Scene script records
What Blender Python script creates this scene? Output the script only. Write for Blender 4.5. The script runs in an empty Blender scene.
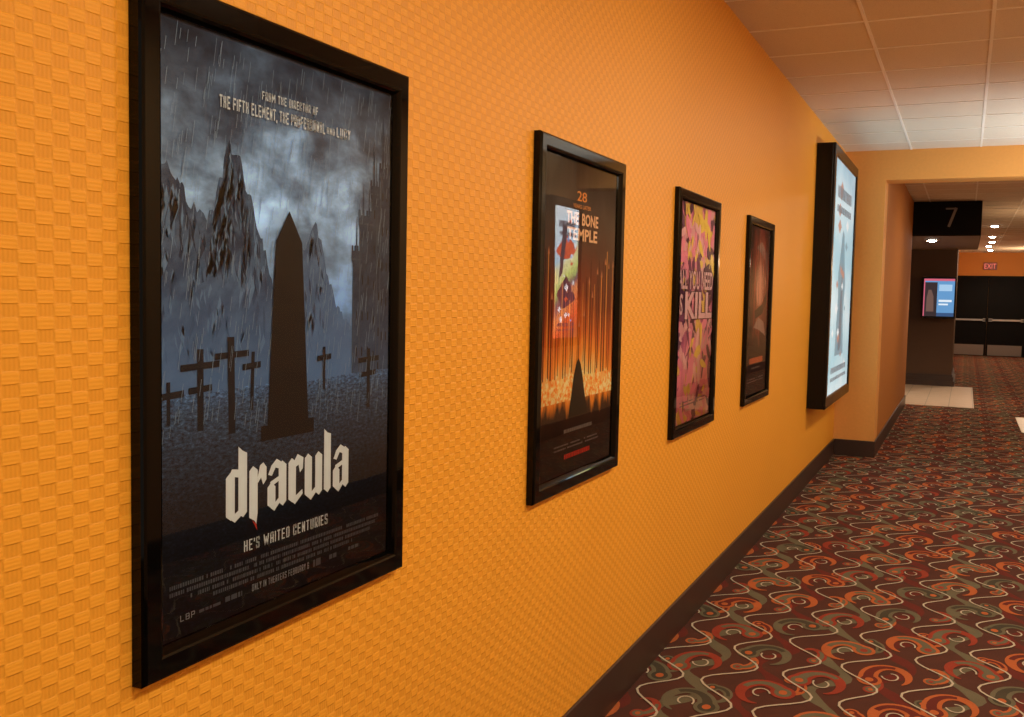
import bpy, math, random
from mathutils import Vector, Matrix
random.seed(7)
PI=math.pi
C=bpy.context.scene.collection
bpy.context.scene.view_settings.view_transform='Standard'
# ------------------------------------------------------------------ dimensions (metres)
H=3.048; S=10.30; RW=2.9; BB=.165; A=.389; HH=2.758; FAR=32.0
FW,FH=.775,1.104; FY0=1.106; FSTEP=1.5138; FZ=.9442
# ------------------------------------------------------------------ helpers
class MB:
    def __init__(s): s.v=[]; s.f=[]; s.m=[]
    def poly(s,pts,mi=0):
        b=len(s.v); s.v+= [tuple(p) for p in pts]; s.f.append(tuple(range(b,b+len(pts)))); s.m.append(mi)
    def box(s,x0,x1,y0,y1,z0,z1,mi=0):
        b=len(s.v); s.v+=[(x,y,z) for x in (x0,x1) for y in (y0,y1) for z in (z0,z1)]
        for f in [(0,1,3,2),(4,6,7,5),(0,4,5,1),(2,3,7,6),(0,2,6,4),(1,5,7,3)]:
            s.f.append(tuple(b+i for i in f)); s.m.append(mi)
    def build(s,name,mats,parent=None,bevel=0,loc=None):
        me=bpy.data.meshes.new(name); me.from_pydata(s.v,[],s.f)
        for m in (mats if isinstance(mats,(list,tuple)) else [mats]): me.materials.append(m)
        for p,i in zip(me.polygons,s.m): p.material_index=i
        me.update()
        o=bpy.data.objects.new(name,me); C.objects.link(o)
        if parent is not None: o.parent=parent
        if loc: o.location=loc
        if bevel:
            b=o.modifiers.new('bevel','BEVEL'); b.width=bevel; b.segments=2; b.limit_method='ANGLE'
        return o
def empty(name,loc,label,cat,group=None,rz=0):
    o=bpy.data.objects.new(name,None); C.objects.link(o); o.location=loc; o.rotation_euler=(0,0,rz); o.empty_display_size=.1
    o['label']=label; o['category']=cat
    if group: o['group']=group
    return o
def struct(o): o['kind']='structure'; return o
_tc={}
def text2d(body,off=0.0):
    key=(body,off)
    if key in _tc: return _tc[key]
    c=bpy.data.curves.new('t','FONT'); c.body=body; c.offset=off; c.resolution_u=3
    o=bpy.data.objects.new('t',c); C.objects.link(o)
    dg=bpy.context.evaluated_depsgraph_get(); dg.update()
    ev=o.evaluated_get(dg); me=ev.to_mesh()
    vs=[(v.co.x,v.co.y) for v in me.vertices]; fs=[tuple(p.vertices) for p in me.polygons]
    ev.to_mesh_clear(); bpy.data.objects.remove(o); bpy.data.curves.remove(c)
    _tc[key]=(vs,fs); return vs,fs
def round_text(mb,body,fn,cx,cy,w,h,mi=0,off=0.012):
    vs,fs=text2d(body,off)
    xs=[v[0] for v in vs]; ys=[v[1] for v in vs]
    x0,x1,y0,y1=min(xs),max(xs),min(ys),max(ys)
    b=len(mb.v)
    for x,y in vs: mb.v.append(fn(cx+((x-x0)/(x1-x0)-.5)*w, cy+((y-y0)/(y1-y0)-.5)*h))
    for f in fs: mb.f.append(tuple(b+i for i in f)); mb.m.append(mi)
# condensed squared capitals drawn with strokes
GL={'A':['0,0 0,.9 .2,1 .8,1 1,.9 1,0','0,.42 1,.42'],'B':['0,0 0,1 .8,1 1,.9 1,.62 .8,.52 0,.52','.8,.52 1,.42 1,.1 .8,0 0,0'],'C':['1,.7 1,.92 .85,1 .15,1 0,.92 0,.08 .15,0 .85,0 1,.08 1,.3'],
'D':['0,0 0,1 .75,1 1,.88 1,.12 .75,0 0,0'],'E':['1,1 0,1 0,0 1,0','0,.52 .85,.52'],'F':['1,1 0,1 0,0','0,.52 .85,.52'],'G':['1,.72 1,.92 .85,1 .15,1 0,.92 0,.08 .15,0 1,0 1,.48 .55,.48'],
'H':['0,0 0,1','1,0 1,1','0,.52 1,.52'],'I':['.5,0 .5,1'],'K':['0,0 0,1','1,1 .12,.5 1,0'],'L':['0,1 0,0 1,0'],'M':['0,0 0,1 .5,.35 1,1 1,0'],'N':['0,0 0,1 1,0 1,1'],
'O':['.15,0 0,.08 0,.92 .15,1 .85,1 1,.92 1,.08 .85,0 .15,0'],'P':['0,0 0,1 .8,1 1,.9 1,.55 .8,.45 0,.45'],'R':['0,0 0,1 .8,1 1,.9 1,.6 .8,.5 0,.5','.5,.5 1,0'],
'S':['1,.78 1,.92 .85,1 .15,1 0,.92 0,.64 .15,.55 .85,.46 1,.38 1,.08 .85,0 .15,0 0,.08 0,.22'],'T':['0,1 1,1','.5,1 .5,0'],'U':['0,1 0,.08 .15,0 .85,0 1,.08 1,1'],'V':['0,1 .5,0 1,1'],'W':['0,1 .22,0 .5,.75 .78,0 1,1'],
'X':['0,0 1,1','0,1 1,0'],'Y':['0,1 .5,.45 1,1','.5,.45 .5,0'],'6':['1,.8 1,.92 .85,1 .15,1 0,.92 0,.08 .15,0 .85,0 1,.08 1,.46 .85,.54 0,.54'],
'7':['0,1 1,1 .35,0'],"'":['.5,1 .5,.75'],',':['.6,.05 .35,-.16']}
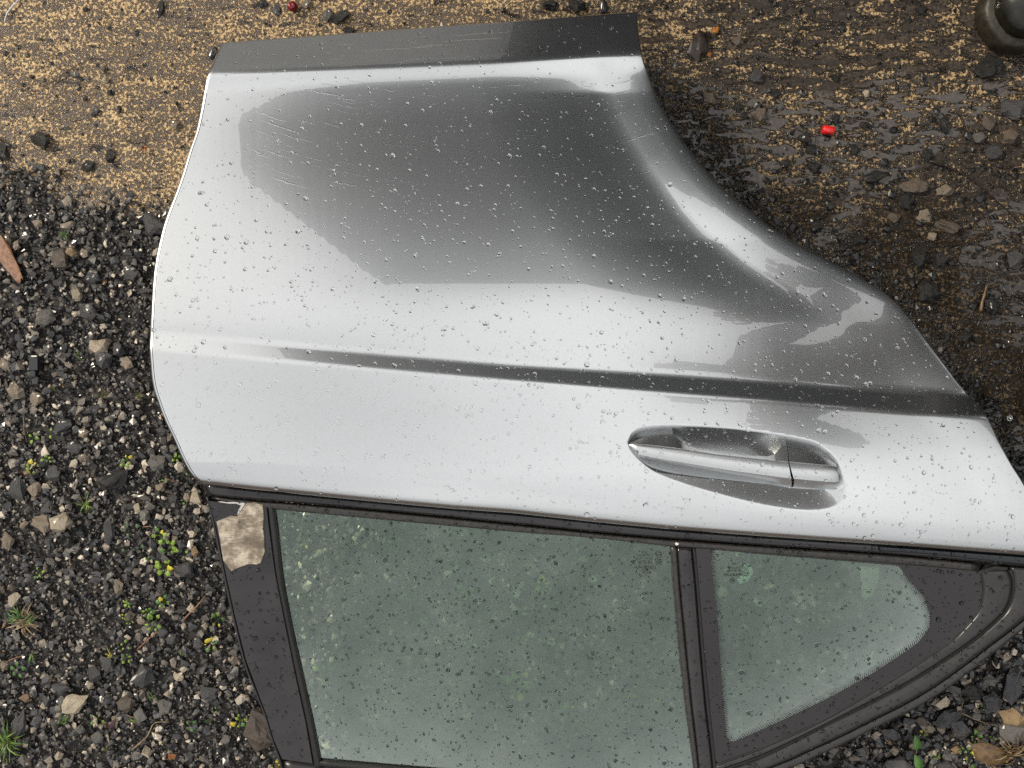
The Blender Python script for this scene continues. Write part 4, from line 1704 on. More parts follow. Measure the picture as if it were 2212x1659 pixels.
M['clad'] = simple("dark_cladding", (0.165, 0.17, 0.175), 0.6, nscale=3, namp=0.3)
M['roof'] = simple("slate_roof", (0.05, 0.05, 0.055), 0.6, nscale=5, namp=0.3)
M['brick'] = simple("old_brick", (0.10, 0.065, 0.045), 0.8, nscale=12, namp=0.4)
M['hedge'] = simple("hedge_leaves", (0.03, 0.045, 0.015), 0.7, nscale=9, namp=0.6)


def building(x0, x1, y0, y1, ze, zr, label, zl=99):
    """A shed with ribbed walls and a ridged roof whose eaves face the yard."""
    b = empty("workshop_building", ((x0 + x1) / 2, y0, 0), label, "building")
    V, F = [], []
    n = int((x1 - x0) / 0.1)
    for i in range(n + 1):
        x = x0 + (x1 - x0) * i / n
        yy = y0 + (0.02 if i % 2 else 0)
        V += [(x, yy, -0.03), (x, yy, min(ze, zl + (x - x0) * 2.5))]
    F = [(2 * i, 2 * i + 2, 2 * i + 3, 2 * i + 1) for i in range(n)]
    o_ = len(V)
    ym = (y0 + y1) / 2
    V += [(x0, y0, -.03), (x0, y1, -.03), (x0, y1, min(ze, zl)), (x0, ym, min(zr, zl)), (x0, y0, min(ze, zl)), (x1, y0, -.03), (x1, y1, -.03), (x1, y1, ze), (x1, ym, zr), (x1, y0, ze)]
    F += [(o_, o_ + 4, o_ + 3, o_ + 2, o_ + 1), (o_ + 5, o_ + 6, o_ + 7, o_ + 8, o_ + 9), (o_ + 1, o_ + 2, o_ + 7, o_ + 6)]
    link("wall", mesh("wall", V, F), M['clad'], b)
    e = 0.08
    xr_ = x0 + max(0, ze - zl) / 2.5      # the hipped left end starts here
    V = [(xr_ - .005, y0 - e, ze - .02), (x1 + e, y0 - e, ze - .02), (x1 + e, ym, zr + .05), (xr_ - e, ym, zr + .05), (xr_ - e, y1 + e, ze - .02), (x1 + e, y1 + e, ze - .02)]
    V += [(a, b_, c + 0.06) for a, b_, c in V]
    F = [(0, 1, 2, 3), (3, 2, 5, 4), (6, 9, 8, 7), (9, 10, 11, 8), (0, 6, 7, 1), (4, 5, 11, 10), (0, 3, 9, 6), (3, 4, 10, 9), (1, 7, 8, 2), (2, 8, 11, 5)]
    link("roof", mesh("roof", V, F), M['roof'], b)
    if zl < ze:
        V = [(x0 - .06, y0 - .10, zl - .10), (xr_, y0 - .10, ze - .02), (xr_, y0 - .10, ze + .05), (x0 - .06, y0 - .10, zl + .06),
             (x0 - .06, y0 + .10, zl - .10), (xr_, y0 + .10, ze - .02), (xr_, y0 + .10, ze + .05), (x0 - .06, y0 + .10, zl + .06)]
        link("barge_board", mesh("barge_board", V, [(0, 1, 2, 3), (7, 6, 5, 4), (3, 2, 6, 7), (0, 4, 5, 1), (0, 3, 7, 4), (1, 5, 6, 2)]), M['clad'], b)
    if x1 > 5:
        M['door'] = simple("added_dark_door", (0.028, 0.030, 0.034), 0.5)
        link("added_roller_door", box_mesh("added_roller_door", 0.02, 4.2, y0 - 0.06, y0 - 0.02, -.03, 3.3), M['door'], b)  # unseen dark door added to darken the reflection in the paint
        link("added_plinth", box_mesh("added_plinth", x0 - .05, 0.0, y0 - 0.07, y0 - 0.02, -.03, 1.3), simple("added_pale_base", (0.62, 0.63, 0.63), 0.7, nscale=6, namp=.2), b)  # unseen pale base added to brighten the reflection in the sill band
    return b


building(-1.22, 6.5, 1.95, 7.0, 3.75, 4.9, "dark clad workshop standing beyond the top of the picture", 2.6)
building(-5.5, -1.3, 3.4, 7.5, 2.3, 3.1, "low dark shed left of the workshop beyond the top of the picture")
for nm, args, lab in (("brick_wall", (-7.2, -6.9, -6, 8, -.03, 1.9), "weathered brick wall along the left side of the yard"),
                      ("brick_wall", (-7, 7, -6.4, -6.1, -.03, 1.8), "weathered brick wall closing the yard below the picture"),
                      ("hedge", (5.2, 6.4, -6, 1.9, -.03, 3.0), "tall dark hedge along the right side of the yard")):
    w_ = link(nm, box_mesh(nm, *args), M['hedge'] if nm == "hedge" else M['brick'])
    if nm == "hedge":
        w_.data.transform(Matrix.Identity(4))
    tag(w_, lab, nm.replace('_', ' '))


# ------------------------------------------------------------------ the photographer, leaning in from the right
def skinned(name, pts, edges, parent, m, sub_=2):
    me_ = bpy.data.meshes.new(name)
    me_.from_pydata([p[:3] for p in pts], edges, [])
    o_ = link(name, me_, m, parent)
    sk = o_.modifiers.new("skin", 'SKIN')
    for i, p in enumerate(pts):
        r_ = p[3]
        me_.skin_vertices[0].data[i].radius = (r_, p[4] if len(p) > 4 else r_)
    me_.skin_vertices[0].data[0].use_root = True
    o_.modifiers.new("sub", 'SUBSURF').levels = sub_
    o_.modifiers["sub"].render_levels = sub_
    for p in me_.polygons:
        p.use_smooth = True
    sk.use_smooth_shade = True
    return o_


M['coat'] = simple("dark_coat", (0.020, 0.022, 0.026), 0.7, nscale=40, namp=0.3)
M['jeans'] = simple("dark_trousers", (0.018, 0.02, 0.028), 0.8, nscale=60, namp=0.3)
M['skin'] = simple("skin_tone", (0.42, 0.25, 0.18), 0.5)
M['hair'] = simple("brown_hair", (0.03, 0.02, 0.012), 0.6)
FY1, FY2 = 0.53, -0.045
person = empty("person", (1.0, 0.25, 0.0), "person past the right border with only muddy dark rounded boot toes in view", "person")
body = [(0.99, 0.25, 0.93, .15, .13), (0.96, 0.25, 1.10, .14, .12), (0.88, 0.25, 1.27, .17, .12), (0.80, 0.25, 1.40, .17, .11), (0.74, 0.25, 1.50, .06),
        (0.69, 0.25, 1.58, .075), (0.64, 0.25, 1.65, .095), (0.60, 0.25, 1.72, .085),
        (0.80, 0.45, 1.40, .07), (0.90, 0.52, 1.14, .052), (0.76, 0.50, 1.00, .042), (0.66, 0.46, 0.97, .032),
        (0.80, 0.05, 1.40, .07), (0.90, -0.03, 1.14, .052), (0.76, -0.02, 1.00, .042), (0.66, 0.02, 0.97, .032),
        (0.99, 0.37, 0.88, .11), (0.95, 0.46, 0.50, .075), (1.0, 0.53, 0.12, .05),
        (0.99, 0.13, 0.88, .11), (0.95, 0.02, 0.50, .075), (1.0, -0.045, 0.12, .05)]
be = [(0, 1), (1, 2), (2, 3), (3, 4), (4, 5), (5, 6), (6, 7), (3, 8), (8, 9), (9, 10), (10, 11), (3, 12), (12, 13), (13, 14), (14, 15),
      (0, 16), (16, 17), (17, 18), (0, 19), (19, 20), (20, 21)]
skinned("body", body, be, person, M['coat'])
face = skinned("head", [(0.645, 0.25, 1.60, .07), (0.60, 0.25, 1.66, .092, .082), (0.565, 0.25, 1.72, .088, .08)], [(0, 1), (1, 2)], person, M['skin'])
skinned("hair", [(0.66, 0.25, 1.70, .085), (0.62, 0.25, 1.77, .088), (0.66, 0.25, 1.64, .07)], [(0, 1), (0, 2)], person, M['hair'])
for hy, sgn in ((0.46, -1), (0.02, 1)):
    hx_ = 0.66
    hand = skinned("hand", [(hx_, hy, 0.97, .026, .02), (hx_ - .05, hy + sgn * .004, 0.968, .034, .014), (hx_ - .075, hy + sgn * .008, 0.967, .030, .011)], [(0, 1), (1, 2)], person, M['skin'])
    for k in range(4):
        yy = hy + sgn * .008 + (k - 1.5) * .018
        L_ = (.030, .036, .033, .026)[k]
        skinned("finger", [(hx_ - .07, yy, 0.967, .009), (hx_ - .07 - L_, yy, 0.963, .0082), (hx_ - .07 - L_ * 1.6, yy + sgn * .003, 0.953, .0072)], [(0, 1), (1, 2)], person, M['skin'], 1)
    skinned("thumb", [(hx_ - .03, hy + sgn * .03, 0.97, .011), (hx_ - .055, hy + sgn * .055, 0.973, .0095), (hx_ - .085, hy + sgn * .06, 0.974, .008)], [(0, 1), (1, 2)], person, M['skin'], 1)
# boots: the muddy toes reach into the picture at the right border
M['boot'] = simple("muddy_rubber", (0.008, 0.0075, 0.005), 0.26, nscale=70, namp=0.8, bdist=0.0008)
M['bootsole'] = simple("muddy_sole", (0.018, 0.015, 0.008), 0.5, nscale=90, namp=0.7, bdist=0.001)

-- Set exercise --
Of the entries listed above, reproduce only the lines starting at the line containing "The Blender Python" and ending at the line containing "0.7, nscale=9, namp=0.6)". Include both, exactly as they stand.

-- Answer to the exercise --
The Blender Python script for this scene continues. Write part 4, from line 1704 on. More parts follow. Measure the picture as if it were 2212x1659 pixels.
M['clad'] = simple("dark_cladding", (0.165, 0.17, 0.175), 0.6, nscale=3, namp=0.3)
M['roof'] = simple("slate_roof", (0.05, 0.05, 0.055), 0.6, nscale=5, namp=0.3)
M['brick'] = simple("old_brick", (0.10, 0.065, 0.045), 0.8, nscale=12, namp=0.4)
M['hedge'] = simple("hedge_leaves", (0.03, 0.045, 0.015), 0.7, nscale=9, namp=0.6)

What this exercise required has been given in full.